Le peintre Honoré Daumier ne s’y est pas trompé : les deux principales cibles de ses caricatures acerbes étaient les politiciens et les magistrats. Ces derniers, drapés dans la robe épaisse de leurs certitudes évoluent – chez Daumier – comme de replets notables ivres d’autosatisfaction. Aujourd’hui l’apparence a changé. Les magistrats entrent dans des costumes Hugo Boss, font du vélo le week-end, sont abonnés à Canal+ et s’amusent à bâtir de colossaux « mur des cons« à l’heure de la pause dans le local syndical, havre de paix dans un monde de brutes. Mais le fond est là : le juge est sûr de lui, admet rarement ses erreurs, accable souvent ses contemporains d’une arrogance satisfaite, ballade sur l’époque son intime conviction avec morgue, et exhibe avec fierté, à chacun de ses visiteurs, son glorieux diplôme de l’Ecole nationale de la magistrature. Par ailleurs le juge est apolitique. L’histoire récente l’a largement démontré. À l’instar de Thierry Jean-Pierre, Eric Halphen ou Eva Joly, il mène des croisades contre les politiciens corrompus (Jean-Pierre contre ceux de gauche, Halphen et Joly contre ceux de droite) sans jamais – au grand jamais ! – s’engager en politique… Bref, voilà une corporation amusante, dont l’observation tout à la fois délasse et instruit sur l’humain.
L’un des spécimens les plus fascinants est le juge Burgaud. Mais si, souvenez-vous : le génie qui a démêlé avec brio le monstrueux imbroglio d’Outreau, et qui jamais (au grand jamais !) ne s’est laissé aller – sous l’influence de Mme Badaoui – à emprisonner un peu vite des « notables » innocents. On se souvient aussi de son audition publique, par les parlementaires, après le fiasco de l’affaire… de son refus de s’excuser et de montrer un visage humain. On pensait le juge Burgaud tombé dans les limbes de l’oubli. Après une discrète réprimande puis (logiquement…) un avancement à la Cour de cassation de Paris, on espérait ne plus entendre parler de lui. Que nenni ! On vient d’apprendre que le petit juge vient de porter plainte contre le réalisateur Bertrand Tavernier (L627, Coup de torchon, La vie et rien d’autre…), après les propos que ce dernier a tenu sur un plateau de télévision : « je suis contre la peine de mort, mais c’est quelqu’un que vous avez envie d’exécuter le juge d’Outreau ». L’avocat de Burgaud invoque, sans plaisanter : « un appel à l’exécution capitale ». La mauvaise foi vire ici au comique : Tavernier n’ayant jamais voulu la mort de personne (à ma connaissance…), mais parlait en l’espèce d’une exécution « professionnelle » du juge d’Outreau… et soulignait la réponse faible de sa hiérarchie judiciaire face à ses défaillances.

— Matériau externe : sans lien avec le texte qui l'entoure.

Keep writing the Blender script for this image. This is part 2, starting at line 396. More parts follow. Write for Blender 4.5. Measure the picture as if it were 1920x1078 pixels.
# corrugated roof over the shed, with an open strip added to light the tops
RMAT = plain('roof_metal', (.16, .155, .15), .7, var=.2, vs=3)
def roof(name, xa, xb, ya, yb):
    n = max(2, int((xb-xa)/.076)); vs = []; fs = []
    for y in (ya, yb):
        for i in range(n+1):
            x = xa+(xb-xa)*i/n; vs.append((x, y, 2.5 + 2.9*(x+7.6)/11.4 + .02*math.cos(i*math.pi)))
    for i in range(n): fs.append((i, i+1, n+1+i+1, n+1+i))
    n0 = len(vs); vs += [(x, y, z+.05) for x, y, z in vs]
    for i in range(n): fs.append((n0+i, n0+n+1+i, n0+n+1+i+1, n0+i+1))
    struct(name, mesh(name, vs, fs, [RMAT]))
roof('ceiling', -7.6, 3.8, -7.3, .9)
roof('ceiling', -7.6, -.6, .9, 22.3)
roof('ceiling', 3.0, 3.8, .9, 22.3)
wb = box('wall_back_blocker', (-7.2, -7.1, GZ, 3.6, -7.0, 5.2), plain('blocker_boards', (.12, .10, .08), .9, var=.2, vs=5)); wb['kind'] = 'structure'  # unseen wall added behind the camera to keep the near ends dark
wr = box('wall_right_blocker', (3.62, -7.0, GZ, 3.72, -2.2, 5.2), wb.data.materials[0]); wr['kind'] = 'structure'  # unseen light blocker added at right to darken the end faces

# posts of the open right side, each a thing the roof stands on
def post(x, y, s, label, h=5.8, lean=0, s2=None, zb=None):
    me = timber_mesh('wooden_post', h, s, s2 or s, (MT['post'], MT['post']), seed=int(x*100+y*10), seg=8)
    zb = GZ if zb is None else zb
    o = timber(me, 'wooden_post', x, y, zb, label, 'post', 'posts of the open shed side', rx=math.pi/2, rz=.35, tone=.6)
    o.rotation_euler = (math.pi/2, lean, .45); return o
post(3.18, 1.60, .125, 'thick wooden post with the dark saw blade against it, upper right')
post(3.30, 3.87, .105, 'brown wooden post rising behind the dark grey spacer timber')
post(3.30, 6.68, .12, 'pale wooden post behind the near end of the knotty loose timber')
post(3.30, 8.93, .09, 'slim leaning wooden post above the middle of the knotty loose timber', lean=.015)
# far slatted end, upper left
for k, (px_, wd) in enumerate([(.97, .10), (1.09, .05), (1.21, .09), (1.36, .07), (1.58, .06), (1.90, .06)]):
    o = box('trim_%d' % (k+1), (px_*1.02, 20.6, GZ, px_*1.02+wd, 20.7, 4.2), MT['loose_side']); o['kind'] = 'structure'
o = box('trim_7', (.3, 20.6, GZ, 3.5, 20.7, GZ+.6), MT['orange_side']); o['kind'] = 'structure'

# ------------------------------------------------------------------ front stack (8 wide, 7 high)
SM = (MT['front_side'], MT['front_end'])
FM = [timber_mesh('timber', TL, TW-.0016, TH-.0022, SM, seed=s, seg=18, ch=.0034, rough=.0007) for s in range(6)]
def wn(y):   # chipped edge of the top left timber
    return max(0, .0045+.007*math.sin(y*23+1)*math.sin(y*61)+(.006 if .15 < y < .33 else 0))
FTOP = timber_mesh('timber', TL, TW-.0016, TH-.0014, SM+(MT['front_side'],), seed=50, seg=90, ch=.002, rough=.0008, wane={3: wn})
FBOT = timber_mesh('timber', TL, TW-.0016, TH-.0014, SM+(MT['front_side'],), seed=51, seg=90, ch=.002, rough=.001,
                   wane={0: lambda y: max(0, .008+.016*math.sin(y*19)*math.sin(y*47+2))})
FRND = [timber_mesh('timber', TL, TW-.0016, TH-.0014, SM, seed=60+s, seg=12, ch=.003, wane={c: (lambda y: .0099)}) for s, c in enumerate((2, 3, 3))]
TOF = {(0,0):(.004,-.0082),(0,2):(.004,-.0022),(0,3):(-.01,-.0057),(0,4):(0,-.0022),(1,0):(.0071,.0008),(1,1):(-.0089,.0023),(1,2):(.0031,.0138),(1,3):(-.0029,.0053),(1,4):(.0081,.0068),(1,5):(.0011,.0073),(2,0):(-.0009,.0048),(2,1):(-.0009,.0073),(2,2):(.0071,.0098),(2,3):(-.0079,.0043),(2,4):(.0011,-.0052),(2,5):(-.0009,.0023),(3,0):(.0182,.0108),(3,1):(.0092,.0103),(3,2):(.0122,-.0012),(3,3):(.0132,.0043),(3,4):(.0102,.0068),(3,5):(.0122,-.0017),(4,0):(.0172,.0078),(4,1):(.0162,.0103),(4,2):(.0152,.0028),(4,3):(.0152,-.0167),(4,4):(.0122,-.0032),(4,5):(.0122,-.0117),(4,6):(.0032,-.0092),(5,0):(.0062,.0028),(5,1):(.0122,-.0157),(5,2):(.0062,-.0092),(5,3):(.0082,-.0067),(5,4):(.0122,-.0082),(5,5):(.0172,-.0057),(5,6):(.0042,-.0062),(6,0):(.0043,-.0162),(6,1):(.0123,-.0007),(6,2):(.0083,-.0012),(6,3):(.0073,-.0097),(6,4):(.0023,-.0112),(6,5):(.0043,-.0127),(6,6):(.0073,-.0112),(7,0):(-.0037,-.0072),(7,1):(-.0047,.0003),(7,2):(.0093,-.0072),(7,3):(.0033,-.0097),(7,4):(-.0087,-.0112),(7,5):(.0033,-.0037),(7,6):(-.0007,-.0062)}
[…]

Il en revient maintenant au procureur de Paris de décider d’engager au non des poursuites pour « incitation au crime ». Mais cette péripétie médiatique renvoie les cinéphiles à l’année 1976, quand Bertrand Tavernier – encore jeune cinéaste – tournait l’un de ses chefs d’œuvre : Le juge et l’assassin. Lyrique et scrupuleux, ce film fait le portrait d’un juge (Philippe Noiret) tout à la fois intelligent falot et lâche, dans sa relation à un tueur en série mystique (Michel Galabru) qu’il traque à travers la France de la fin du XIXe siècle. L’un des ressorts de l’intrigue est la relation de séduction entre le juge et l’assassin – le magistrat gagnant la confiance du criminel pour obtenir ses aveux, puis le condamner à mort. Le juge Rousseau ne rechignant pas non plus à actionner le levier médiatique pour arriver à ses fins.
Dans une scène touchante, Bouvier, le tueur de bergères, dit à une amie : « Tu sais, Louise, ce qui n’est pas loyal dans le juge, c’est qu’il ne connait pas les vrais pauvres. Il habite trop loin de la grand’route… » Mais Tavernier ne visait pas l’immense juge Burgaud, qui était à peine né.